A love for Rapala’s products
Many years ago in a small town in northern Michigan, a 10-year-old boy on vacation with his family stood in awe in front of a sporting goods store’s shelves stacked with boxes of tantalizing slim-minnow lures.
The family vacationed every summer in the same town, Indian River, between Burt and Mullet lakes, and every summer the young angler visited the store to admire the fishing lures. He lacked the pocket money to buy the beautiful balsa wood baits hand-crafted in Finland and longed for the day when he could own as many of them as his tackle box might hold.

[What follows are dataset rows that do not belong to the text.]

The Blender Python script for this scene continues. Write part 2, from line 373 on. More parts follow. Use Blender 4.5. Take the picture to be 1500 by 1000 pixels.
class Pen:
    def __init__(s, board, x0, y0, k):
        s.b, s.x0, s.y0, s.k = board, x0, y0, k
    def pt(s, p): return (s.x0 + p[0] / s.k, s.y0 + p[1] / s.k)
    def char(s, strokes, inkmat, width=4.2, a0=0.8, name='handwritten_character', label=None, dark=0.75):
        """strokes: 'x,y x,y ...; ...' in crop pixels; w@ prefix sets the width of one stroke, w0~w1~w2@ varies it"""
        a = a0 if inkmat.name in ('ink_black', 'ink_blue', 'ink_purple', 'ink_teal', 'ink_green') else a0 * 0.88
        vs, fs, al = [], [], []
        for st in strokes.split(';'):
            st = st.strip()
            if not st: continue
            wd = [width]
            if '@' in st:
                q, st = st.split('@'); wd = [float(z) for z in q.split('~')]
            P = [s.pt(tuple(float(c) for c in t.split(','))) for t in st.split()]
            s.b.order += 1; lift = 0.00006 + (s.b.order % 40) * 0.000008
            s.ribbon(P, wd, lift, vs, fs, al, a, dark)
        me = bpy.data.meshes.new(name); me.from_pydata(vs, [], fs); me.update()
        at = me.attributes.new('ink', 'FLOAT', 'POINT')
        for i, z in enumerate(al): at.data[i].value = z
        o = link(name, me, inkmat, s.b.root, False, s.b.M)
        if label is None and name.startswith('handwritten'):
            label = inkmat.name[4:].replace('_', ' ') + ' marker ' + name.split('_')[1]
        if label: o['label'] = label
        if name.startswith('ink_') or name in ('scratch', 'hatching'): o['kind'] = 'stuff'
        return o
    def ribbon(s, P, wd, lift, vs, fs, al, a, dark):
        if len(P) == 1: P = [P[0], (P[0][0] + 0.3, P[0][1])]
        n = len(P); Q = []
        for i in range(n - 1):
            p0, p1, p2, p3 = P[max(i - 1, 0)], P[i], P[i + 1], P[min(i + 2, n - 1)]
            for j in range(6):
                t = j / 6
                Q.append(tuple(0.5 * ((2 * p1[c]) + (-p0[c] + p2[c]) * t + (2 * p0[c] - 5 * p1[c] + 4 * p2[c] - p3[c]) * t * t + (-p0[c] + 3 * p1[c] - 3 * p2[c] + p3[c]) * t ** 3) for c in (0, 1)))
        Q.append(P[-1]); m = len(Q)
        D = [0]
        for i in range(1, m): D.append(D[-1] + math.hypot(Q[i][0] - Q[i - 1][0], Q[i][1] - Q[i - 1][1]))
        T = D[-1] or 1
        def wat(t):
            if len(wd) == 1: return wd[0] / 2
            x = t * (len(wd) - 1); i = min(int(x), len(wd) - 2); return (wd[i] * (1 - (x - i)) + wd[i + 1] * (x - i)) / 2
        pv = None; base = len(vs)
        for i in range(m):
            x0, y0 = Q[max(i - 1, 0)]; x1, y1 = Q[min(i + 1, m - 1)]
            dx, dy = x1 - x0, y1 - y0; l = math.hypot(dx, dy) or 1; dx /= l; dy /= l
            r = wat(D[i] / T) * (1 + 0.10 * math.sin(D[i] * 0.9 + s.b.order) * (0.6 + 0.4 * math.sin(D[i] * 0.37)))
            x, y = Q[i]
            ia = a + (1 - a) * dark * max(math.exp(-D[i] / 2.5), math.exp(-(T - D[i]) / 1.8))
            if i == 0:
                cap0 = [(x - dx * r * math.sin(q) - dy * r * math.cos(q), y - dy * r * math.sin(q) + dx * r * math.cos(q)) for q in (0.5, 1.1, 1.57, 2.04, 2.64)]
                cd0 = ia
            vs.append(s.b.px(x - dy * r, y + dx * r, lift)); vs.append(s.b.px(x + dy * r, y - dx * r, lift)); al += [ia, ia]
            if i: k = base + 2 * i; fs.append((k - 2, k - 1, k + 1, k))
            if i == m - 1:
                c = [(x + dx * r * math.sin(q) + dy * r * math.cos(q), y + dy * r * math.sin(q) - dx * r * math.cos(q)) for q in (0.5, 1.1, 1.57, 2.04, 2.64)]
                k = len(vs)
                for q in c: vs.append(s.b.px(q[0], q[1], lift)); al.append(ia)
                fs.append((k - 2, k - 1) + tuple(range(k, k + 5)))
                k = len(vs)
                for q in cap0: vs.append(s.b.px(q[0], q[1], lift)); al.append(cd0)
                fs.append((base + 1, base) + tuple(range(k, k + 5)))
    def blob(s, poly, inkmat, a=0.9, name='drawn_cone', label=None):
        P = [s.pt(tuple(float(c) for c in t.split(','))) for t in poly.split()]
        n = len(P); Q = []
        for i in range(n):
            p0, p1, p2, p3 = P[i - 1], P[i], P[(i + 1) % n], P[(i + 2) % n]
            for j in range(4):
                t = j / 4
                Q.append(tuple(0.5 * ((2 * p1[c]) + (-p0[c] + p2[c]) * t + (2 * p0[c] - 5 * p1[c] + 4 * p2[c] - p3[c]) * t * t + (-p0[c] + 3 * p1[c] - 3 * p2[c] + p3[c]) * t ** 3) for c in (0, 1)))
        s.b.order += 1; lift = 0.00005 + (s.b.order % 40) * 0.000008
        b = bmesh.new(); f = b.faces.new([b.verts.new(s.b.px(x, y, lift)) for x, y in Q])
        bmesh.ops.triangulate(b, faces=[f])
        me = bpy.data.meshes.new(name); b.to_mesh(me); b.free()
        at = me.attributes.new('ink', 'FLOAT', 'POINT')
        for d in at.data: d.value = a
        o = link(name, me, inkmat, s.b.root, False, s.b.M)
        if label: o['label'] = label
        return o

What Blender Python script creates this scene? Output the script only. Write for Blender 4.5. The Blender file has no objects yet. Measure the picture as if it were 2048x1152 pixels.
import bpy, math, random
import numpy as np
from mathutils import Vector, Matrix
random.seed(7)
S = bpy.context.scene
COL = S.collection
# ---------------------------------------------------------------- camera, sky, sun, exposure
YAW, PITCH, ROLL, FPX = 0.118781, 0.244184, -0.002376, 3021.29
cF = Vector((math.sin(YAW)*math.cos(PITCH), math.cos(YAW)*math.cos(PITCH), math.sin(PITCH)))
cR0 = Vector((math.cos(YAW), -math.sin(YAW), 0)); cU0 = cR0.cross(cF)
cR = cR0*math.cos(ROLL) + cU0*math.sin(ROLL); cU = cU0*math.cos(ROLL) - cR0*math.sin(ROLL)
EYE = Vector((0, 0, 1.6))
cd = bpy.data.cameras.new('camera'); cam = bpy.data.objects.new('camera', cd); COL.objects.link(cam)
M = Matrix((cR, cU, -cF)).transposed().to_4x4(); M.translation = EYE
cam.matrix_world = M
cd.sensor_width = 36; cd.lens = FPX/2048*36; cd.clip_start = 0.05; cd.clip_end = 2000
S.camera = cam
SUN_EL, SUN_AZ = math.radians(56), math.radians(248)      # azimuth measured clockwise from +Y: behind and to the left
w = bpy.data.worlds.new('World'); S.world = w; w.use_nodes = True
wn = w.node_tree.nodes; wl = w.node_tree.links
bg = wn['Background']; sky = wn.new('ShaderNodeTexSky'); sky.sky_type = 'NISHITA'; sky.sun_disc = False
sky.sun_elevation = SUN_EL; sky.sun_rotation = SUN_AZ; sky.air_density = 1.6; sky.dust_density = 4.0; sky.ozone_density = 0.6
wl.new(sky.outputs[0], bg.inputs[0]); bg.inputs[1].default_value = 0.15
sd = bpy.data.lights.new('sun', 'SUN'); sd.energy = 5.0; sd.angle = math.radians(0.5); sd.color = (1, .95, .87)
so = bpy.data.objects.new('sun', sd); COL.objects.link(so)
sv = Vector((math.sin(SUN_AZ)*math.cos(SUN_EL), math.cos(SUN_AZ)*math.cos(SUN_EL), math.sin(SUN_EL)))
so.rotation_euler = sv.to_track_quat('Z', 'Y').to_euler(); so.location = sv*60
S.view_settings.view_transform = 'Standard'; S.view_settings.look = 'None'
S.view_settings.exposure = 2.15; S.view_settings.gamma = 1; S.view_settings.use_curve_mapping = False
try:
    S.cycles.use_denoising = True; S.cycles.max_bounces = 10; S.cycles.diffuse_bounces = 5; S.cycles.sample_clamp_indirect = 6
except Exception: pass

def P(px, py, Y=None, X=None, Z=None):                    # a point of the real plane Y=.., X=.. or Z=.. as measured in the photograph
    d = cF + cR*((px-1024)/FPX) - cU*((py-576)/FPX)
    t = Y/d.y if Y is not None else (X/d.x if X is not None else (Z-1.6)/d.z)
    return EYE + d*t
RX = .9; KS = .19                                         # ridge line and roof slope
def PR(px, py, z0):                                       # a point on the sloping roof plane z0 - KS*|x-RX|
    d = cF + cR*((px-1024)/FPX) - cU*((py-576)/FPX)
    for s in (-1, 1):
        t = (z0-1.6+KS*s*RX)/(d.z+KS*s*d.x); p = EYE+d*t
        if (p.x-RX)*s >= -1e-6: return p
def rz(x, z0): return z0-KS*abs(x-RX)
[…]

That boy was me and my visits to the northland sporting goods store were among the experiences that shaped my interest in the wonderful world of fishing.
More than 60 years later, I have more than made up for my late start in acquiring the lures hand-carved by Lauri Rapala and imported into the U.S. as American sport fishing took off in the late 1950s and ’60s. I own a box loaded with various Rapala models and colors, and put them to use often as I cast for largemouth and smallmouth bass throughout northeastern Ohio and western Pennsylvania.
I know well the back story behind the venerable Rapala brand, that Lauri Rapala was an angler and innovator who was instrumental in the development of successful hard baits for fishers of pike, walleyes, bass, trout and other freshwater fish. I was awestruck back in the 1960s that a lure made in faraway Finland was beckoning me to put its magic to work on the end of my fishing line.
I knew that Rapala first carved his minnow plugs from cork and applied foil wrappers from chocolate bars to gain the flash that enticed fish to strike. His early baits were wrapped in photographic negatives, which he melted to essentially shrink-wrap them to keep water from soaking in.
My familiarity with the Rapala brand has deep roots and has delivered numerous memorable catches. But something about Rapala remained a mystery to me.
How is the name pronounced?
For the majority of my fishing life, I pronounced the brand name the way I heard it in the store in northern Michigan. The proprietor and my father called them Ra-PAL-a, with the accent on the second syllable.
OK, fine. I spoke of the Ra-PAL-a brand for several decades self-assured that I was pronouncing the name the way Lauri would have said it.
But then I heard anglers on TV and professional fishermen on the Bassmaster Tour put the accent on the first syllable: RAP-a-la.
Who was saying it correctly? Google didn’t deliver a definitive answer. Some say Ra-PAL-a and some say RAP-a-la.
So I formulated a plan to get my question answered once and for all. I would ask a Finnish person how to pronounce Rapala. This was not as problematic as it might seem, because I was going to be in Finland for a few days.
Monday afternoon, on a street corner in Helsinki, I posed the question to a Finn. He did not hesitate to respond.
“RAP-a-la,” he declared.
Mystery solved. If a Finlander says it, it must be so. But regardless of the pronunciation, it is one of the fish-catchingest lures ever created.